Sivakatirswami, I think the audio to midi functionality exists in a
few of the pro sequencing packages, but you might take a look at
Melodyne : http://www.celemony.com/
I don't know of anything that can extract a single voice from a
recording of a full band/orchestra/choir. Perhaps it can be done for
a clarinet or oboe (I haven't seen this, myself) since those
instruments produce a relatively simple sound (not so many complex
harmonics) unless blown very hard. A human voice is a very much more
complex sound, and obviously much more variable, which might explain
the difficulty.
Getting the pitches of a solo voice recording can certainly be done,
and googling 'audio to midi' produces a lot of results. I suspect
this is one of those areas like photoshop-type image transformations,
where it could probably be done in transcript, but would likely be so
slow as to be not worth the effort in practice. For a start, you'd
need to read every sample point of the binary audio file, rather than
take every n samples as my waveform display does, and so just reading
the data would take a long time. I suppose you could do it in chunks,
which would probaly be more effeicient, but then you've still got to
analyse the frequency of the peaks and troughs (I imagine this is how
it would be done), and I just can't see this being done in transcript
speedily enough for the amounts of data involved. Maybe someone will
prove me wrong though, as I proved myself wrong about displying the
waveform!
For Indian music, you'd have to be more fine-grained than the western
diatonic scale (semi-tones), as Indian music has it's own system that
uses quarter tones (at least - I'm not very knowledgable about this),
but you could just maintain a small database of different scales -
Indian, Western, Malaysian etc.
Anyway, if you decide to try it, feel free to use any code from my
display control (the file reading part might be a useful starting
point), and let me know if you think I can help.
Best,
Mark
On 15 Jan 2006, at 04:40, Sivakatirswami wrote:
Fascinating... I wonder how far we can take this: "analyze sound"
--> analyze song --> output notes. Here's is a specific application
I would be very interested in:
Take a vocal song and analyze the pitch-melody and output some
musical notation. The idea is to "capture the tune." In this case
we need to display shifts in hertz over time, and not just amplitude.
Of course this may be inventing the wheel, but a search on the web
doesn't turn up much other than MIDI to notation and some very
obscure cmd line tools from the world of European polyphonic music.
Maybe some of our other music wizard will chime in here. I had a
tool for this years ago but they went out of business. I thought
Finale had a plug in for it, but I don't see it and this is the
premier notation program...
Even if thereis something out there... a rev app would be nice:
One would have to set up a range-distance in hertz for pitch
changes that would be equivalent to a half step on the 12 note
octave. 73.333 hertz per step, I think... The pitch wave form
would set a marker every time the pitch changes by that much....
Now you could use known values (440 = A with a toleance of 2 ,
438-442 = the note A).
I always thought the "pollution" of a sound track (singer had
instruments playing behind him or her) would make it nigh well
impossible for artificial intelligence to pull out the voice only
and export to notes.

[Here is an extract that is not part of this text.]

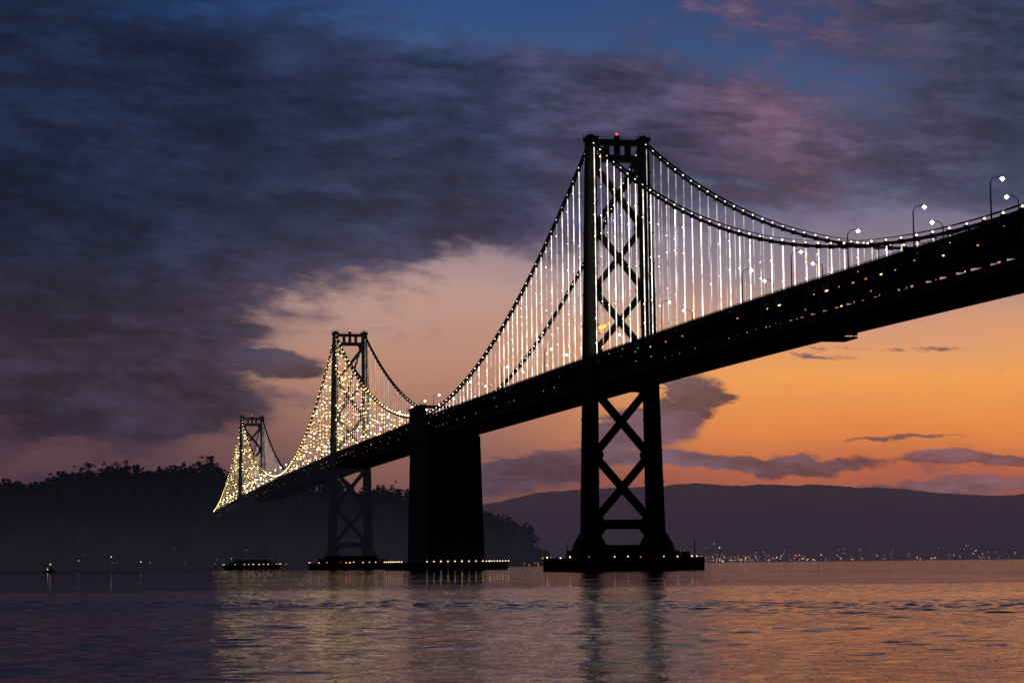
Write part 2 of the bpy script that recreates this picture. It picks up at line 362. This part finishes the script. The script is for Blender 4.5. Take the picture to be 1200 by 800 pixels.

They have stuff for this that you can attach
to a clarinet or an oboe, but thats a single sound, not a music
recording... But if we had a GUI that showed pitches and the user
could chose points through time as "the ones to use" then the
program would use those points (which would have hertz values) and
export to notation.
For the kind of Indian musical vocal I'm talking about, there will
be a very strong melodic line, akin to recording a clarinet sans
much else behind it. Outputting to western standard time values
(quarter notes, half notes, whole notes) could be dispensed with
initially (too big a mountain to climb) I would get the melodic
line output and send it to one on our team in Indian Svaram
notation and let them enter them into the tala. The indian system
is very simple since it makes no attempt to offer an entire musical
staff (chords), but you would just get, ala the old hypercard music
notation (where minus equals flat and plus = sharp): output like
this:
Mohana raga: c d f g a c c a g f d c or Mayamalavagaula; c c+ e f
g g+ b c
(I wrote some stuff in HC for this years ago, brought it into
Supercard and then lost it...but I'm sure there is lots of stuff
around still playing in this pond.)
Point: the output is a simple linear export of hertz values
represented as chars that = musical notes, separated by a space.
I believe there is a convention for this linear form, already well
established, (what you put for next octave or lower octave...
etc.) that can even be read and played back as MIDI by
Hypercard .... but it's been so long...
Sivakatirswami
On Jan 14, 2006, at 4:49 PM, Mark Smith wrote:
Alejandro, there shouldn't be any problem using it in Windows, or
'Nix for that matter, I just don't have anything but OS X
machines to test it on. It's all pure transcript.
I still have a way to go until it's really finished, but hopefully
I'll get it done over the next few days.